CS92/ED89: The Educational Software Seminar
Notes: February 26th, 2004
Roger B. Blumberg, Brown University
http://www.cs.brown.edu/courses/cs092/2004/cs92.wk4.html

From Programming Objects to Designing Interactions

Introduction: The Vocabularies of Design

The term "design" signifies different things not only in the different disciplines we're concerned with in CS92, but in different areas within each discipline. In education, for example, "educational design" and "curriculum design" have given rise to separate literatures that use the term quite differently. In computer science, there are different journals devoted to "system design", "program design" and "software design" (not to mention "multimedia design:). Although these various uses of the term "design" may have something in common, articulating that something can lead to terms so vague or ambiguous as to be of little practice use (e.g. "efficiency"). On the other hand, brainstorming about what all these design concerns have in common may make it easier to be clear about what sense(s) of design your project team finds most interesting and compelling.

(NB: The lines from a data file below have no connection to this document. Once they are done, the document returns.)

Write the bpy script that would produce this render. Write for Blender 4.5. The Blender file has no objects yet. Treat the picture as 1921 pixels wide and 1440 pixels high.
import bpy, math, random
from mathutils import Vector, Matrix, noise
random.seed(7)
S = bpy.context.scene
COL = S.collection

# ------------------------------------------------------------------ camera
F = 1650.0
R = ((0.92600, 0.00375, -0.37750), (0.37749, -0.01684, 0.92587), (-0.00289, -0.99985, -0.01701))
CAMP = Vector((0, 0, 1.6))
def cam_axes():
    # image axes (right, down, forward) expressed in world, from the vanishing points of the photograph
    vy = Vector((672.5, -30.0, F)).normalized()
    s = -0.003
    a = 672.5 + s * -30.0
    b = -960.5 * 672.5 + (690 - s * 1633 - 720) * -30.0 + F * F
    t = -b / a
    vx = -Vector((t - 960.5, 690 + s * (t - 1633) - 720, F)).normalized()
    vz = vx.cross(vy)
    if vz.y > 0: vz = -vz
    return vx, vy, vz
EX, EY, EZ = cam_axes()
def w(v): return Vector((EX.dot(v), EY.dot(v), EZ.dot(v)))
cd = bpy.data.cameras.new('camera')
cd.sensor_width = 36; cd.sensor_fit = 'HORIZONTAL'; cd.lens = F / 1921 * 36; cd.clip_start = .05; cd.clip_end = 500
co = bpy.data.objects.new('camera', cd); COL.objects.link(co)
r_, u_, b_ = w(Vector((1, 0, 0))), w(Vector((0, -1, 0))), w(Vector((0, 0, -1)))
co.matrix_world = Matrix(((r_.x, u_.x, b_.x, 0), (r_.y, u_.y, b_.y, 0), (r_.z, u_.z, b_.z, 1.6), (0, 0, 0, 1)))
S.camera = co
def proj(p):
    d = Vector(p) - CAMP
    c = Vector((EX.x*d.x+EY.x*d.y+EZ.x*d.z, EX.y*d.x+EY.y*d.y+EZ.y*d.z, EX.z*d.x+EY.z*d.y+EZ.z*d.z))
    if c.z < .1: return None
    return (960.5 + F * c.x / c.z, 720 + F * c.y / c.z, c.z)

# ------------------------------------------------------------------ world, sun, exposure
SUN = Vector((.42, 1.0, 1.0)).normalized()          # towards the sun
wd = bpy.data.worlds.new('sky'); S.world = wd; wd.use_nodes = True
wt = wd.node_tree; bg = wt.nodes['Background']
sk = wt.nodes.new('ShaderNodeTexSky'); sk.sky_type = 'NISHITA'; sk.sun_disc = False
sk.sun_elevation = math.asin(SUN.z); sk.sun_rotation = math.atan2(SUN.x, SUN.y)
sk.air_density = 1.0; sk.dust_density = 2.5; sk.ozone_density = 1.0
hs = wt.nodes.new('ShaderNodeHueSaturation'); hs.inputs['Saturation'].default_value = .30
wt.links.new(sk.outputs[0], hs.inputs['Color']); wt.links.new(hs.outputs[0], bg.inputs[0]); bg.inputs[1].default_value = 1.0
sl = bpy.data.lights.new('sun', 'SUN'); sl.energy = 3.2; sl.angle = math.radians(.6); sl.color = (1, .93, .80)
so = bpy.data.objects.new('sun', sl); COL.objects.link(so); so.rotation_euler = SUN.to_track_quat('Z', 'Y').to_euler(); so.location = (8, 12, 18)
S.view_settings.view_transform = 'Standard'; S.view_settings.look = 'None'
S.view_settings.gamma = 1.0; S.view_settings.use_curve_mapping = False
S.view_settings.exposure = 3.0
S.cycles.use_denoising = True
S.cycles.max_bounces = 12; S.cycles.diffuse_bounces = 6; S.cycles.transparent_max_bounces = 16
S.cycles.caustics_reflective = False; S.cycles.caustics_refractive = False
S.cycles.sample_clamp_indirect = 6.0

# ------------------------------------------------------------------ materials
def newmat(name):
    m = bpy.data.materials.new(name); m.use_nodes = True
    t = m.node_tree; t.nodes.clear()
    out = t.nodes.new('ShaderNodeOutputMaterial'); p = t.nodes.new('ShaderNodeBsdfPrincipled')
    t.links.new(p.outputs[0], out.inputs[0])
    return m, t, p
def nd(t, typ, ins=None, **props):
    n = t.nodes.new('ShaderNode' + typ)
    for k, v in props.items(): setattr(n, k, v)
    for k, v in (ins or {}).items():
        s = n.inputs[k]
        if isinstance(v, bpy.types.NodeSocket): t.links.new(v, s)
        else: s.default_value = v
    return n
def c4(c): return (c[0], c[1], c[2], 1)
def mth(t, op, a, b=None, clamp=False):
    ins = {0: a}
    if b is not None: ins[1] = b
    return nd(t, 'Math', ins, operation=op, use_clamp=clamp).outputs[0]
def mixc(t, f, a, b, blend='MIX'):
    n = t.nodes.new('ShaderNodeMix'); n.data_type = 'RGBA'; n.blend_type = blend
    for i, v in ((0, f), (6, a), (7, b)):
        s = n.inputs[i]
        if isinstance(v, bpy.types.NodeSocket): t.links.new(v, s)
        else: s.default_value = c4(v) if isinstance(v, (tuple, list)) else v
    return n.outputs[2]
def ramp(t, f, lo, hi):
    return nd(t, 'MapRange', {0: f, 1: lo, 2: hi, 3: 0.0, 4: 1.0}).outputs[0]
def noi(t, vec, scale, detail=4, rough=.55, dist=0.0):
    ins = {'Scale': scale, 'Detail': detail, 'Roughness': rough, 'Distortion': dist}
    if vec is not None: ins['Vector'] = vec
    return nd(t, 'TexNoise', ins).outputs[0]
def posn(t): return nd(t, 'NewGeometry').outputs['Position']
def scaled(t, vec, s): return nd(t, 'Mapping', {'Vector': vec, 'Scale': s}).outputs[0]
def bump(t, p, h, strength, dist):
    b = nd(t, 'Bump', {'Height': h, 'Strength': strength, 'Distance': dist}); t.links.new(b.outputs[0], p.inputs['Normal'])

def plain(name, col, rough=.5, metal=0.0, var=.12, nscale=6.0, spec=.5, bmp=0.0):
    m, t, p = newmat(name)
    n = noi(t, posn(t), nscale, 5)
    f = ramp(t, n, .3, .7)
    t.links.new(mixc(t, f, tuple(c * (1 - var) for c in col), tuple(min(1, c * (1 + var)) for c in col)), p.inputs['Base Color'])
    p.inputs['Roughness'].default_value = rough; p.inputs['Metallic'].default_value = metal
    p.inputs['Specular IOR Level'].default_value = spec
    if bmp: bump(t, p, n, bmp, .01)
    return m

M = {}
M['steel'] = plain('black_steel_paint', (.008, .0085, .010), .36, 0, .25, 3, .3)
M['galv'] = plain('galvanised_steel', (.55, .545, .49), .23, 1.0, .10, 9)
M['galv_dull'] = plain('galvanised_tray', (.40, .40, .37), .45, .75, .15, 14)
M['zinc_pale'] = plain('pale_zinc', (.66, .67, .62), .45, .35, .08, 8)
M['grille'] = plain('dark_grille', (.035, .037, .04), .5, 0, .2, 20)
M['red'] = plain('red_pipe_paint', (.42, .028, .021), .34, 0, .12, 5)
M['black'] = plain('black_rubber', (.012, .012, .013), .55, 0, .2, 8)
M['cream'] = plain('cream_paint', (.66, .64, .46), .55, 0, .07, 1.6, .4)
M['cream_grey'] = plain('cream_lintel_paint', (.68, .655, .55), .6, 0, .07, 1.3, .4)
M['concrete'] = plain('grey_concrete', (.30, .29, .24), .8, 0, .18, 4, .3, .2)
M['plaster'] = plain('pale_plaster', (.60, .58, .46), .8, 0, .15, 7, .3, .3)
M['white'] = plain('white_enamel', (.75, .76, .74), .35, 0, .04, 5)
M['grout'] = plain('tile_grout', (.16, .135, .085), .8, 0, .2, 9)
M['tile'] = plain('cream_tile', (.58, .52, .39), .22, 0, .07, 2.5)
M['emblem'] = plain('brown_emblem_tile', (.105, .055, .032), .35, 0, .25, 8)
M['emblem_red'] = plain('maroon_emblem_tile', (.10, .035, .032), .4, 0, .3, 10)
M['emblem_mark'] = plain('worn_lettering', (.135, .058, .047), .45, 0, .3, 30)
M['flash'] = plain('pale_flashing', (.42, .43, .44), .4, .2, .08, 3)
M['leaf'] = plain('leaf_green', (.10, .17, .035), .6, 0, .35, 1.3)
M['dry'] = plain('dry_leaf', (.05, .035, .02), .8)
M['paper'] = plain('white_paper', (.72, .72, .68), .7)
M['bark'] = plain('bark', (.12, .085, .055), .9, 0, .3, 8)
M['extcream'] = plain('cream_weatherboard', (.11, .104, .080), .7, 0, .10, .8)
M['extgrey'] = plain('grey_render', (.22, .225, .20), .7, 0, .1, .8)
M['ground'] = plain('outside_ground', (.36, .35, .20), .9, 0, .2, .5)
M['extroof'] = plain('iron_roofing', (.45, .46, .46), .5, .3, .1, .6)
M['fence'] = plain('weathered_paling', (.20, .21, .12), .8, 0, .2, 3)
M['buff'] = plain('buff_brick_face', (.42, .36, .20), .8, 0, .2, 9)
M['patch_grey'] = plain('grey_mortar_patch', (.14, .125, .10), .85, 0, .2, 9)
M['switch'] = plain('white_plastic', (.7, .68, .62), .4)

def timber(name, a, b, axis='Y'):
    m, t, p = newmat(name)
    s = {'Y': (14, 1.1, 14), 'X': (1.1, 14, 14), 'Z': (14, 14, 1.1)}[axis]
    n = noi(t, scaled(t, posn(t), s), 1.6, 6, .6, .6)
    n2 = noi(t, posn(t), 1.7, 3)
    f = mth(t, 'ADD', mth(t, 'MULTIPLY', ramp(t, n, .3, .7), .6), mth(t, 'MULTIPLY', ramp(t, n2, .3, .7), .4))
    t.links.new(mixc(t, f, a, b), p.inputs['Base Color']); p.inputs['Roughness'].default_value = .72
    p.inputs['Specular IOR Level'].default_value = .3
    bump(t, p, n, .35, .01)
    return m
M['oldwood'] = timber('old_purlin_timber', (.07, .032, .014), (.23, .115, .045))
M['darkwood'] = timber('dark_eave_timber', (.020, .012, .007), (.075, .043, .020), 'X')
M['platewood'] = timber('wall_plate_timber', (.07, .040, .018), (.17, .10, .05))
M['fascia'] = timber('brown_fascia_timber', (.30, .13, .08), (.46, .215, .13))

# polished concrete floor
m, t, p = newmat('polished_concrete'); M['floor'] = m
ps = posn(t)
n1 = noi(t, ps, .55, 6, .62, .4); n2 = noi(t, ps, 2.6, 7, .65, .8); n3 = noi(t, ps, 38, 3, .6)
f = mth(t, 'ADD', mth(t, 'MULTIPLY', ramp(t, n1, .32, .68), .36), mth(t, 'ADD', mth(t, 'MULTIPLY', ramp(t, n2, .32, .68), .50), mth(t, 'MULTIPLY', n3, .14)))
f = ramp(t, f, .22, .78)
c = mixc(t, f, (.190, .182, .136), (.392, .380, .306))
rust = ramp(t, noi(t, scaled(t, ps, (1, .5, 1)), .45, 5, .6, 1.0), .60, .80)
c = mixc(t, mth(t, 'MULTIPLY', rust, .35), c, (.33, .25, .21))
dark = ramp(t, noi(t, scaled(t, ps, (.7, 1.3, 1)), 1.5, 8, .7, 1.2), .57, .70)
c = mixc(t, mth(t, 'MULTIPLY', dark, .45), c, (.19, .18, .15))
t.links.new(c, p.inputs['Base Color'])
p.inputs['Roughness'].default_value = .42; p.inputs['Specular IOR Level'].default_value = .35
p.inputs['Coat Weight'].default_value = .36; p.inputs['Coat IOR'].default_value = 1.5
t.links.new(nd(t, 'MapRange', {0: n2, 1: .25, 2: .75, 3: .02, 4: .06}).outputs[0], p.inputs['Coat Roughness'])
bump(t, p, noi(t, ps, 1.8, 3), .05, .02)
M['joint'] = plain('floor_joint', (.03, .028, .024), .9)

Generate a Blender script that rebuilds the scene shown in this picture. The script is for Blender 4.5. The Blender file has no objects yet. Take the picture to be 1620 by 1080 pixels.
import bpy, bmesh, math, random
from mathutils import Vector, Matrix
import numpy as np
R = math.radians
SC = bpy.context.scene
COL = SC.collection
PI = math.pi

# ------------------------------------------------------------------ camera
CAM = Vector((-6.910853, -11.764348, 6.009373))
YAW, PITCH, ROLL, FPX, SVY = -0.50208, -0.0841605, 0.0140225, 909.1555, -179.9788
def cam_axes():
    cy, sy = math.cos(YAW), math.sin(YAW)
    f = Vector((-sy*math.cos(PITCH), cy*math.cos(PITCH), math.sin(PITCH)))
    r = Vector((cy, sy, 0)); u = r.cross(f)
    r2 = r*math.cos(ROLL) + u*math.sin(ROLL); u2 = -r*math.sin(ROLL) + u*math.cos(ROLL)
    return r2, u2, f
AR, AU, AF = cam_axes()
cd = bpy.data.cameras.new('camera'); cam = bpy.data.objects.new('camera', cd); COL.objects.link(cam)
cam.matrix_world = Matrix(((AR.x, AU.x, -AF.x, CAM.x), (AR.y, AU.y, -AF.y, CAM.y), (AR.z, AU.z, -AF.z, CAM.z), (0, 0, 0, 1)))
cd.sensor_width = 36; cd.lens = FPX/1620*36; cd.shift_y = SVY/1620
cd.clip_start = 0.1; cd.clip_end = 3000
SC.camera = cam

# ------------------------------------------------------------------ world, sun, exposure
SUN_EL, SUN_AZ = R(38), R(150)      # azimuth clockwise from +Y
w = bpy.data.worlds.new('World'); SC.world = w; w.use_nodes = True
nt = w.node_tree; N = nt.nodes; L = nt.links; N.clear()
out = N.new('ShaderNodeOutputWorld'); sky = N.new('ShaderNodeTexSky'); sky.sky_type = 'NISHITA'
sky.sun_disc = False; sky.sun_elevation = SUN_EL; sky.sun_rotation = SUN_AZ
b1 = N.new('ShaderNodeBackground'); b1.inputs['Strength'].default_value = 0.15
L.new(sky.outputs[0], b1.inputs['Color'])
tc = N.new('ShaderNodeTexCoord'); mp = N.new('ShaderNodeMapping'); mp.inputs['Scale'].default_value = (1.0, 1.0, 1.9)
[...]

Today, we'll hear from the TAs about the two authoring tools you're most likely to use this semester: Macromedia's Director; and the programming language Java. Next week, we'll begin reading about interface design (itself a discipline within software design!).

Cards, Scores and Objects

The history of multimedia authoring tools is very different than the history of programming languages, and the reasons aren't difficult to guess. In computer science, the ideal programming language is one that maximizes both control (of the machine) and freedom (of design), whereas in the design of instructional multimedia the ideal tool is one that harnesses the machine's power while allowing the use of human (rather than machine) language to the greatest extent possible. Not surprisingly, while powerful programming languages are as old as your teachers, powerful multimedia authoring tools are only about as the current undergraduates.

Perhaps the earliest popular multimedia authoring tool was Apple's Hypercard, which took the familiar notion of a slide show and gave it the sort of functionality that demonstrated (to some) why digital multimedia might be able to transform instruction in ways that television and film could not. As we look at Hyperstudio, Director and Java today, we'll see that in each case the tool/language takes a familiar concept/abstraction and gives it a kind of multidimensional flexibility that "real" instances of the concept don't have. The results are tools/languages of extraordinary power when coupled with the computer.

Janete Perez, Damien Suttle and Nick Yang will present the tools and languages.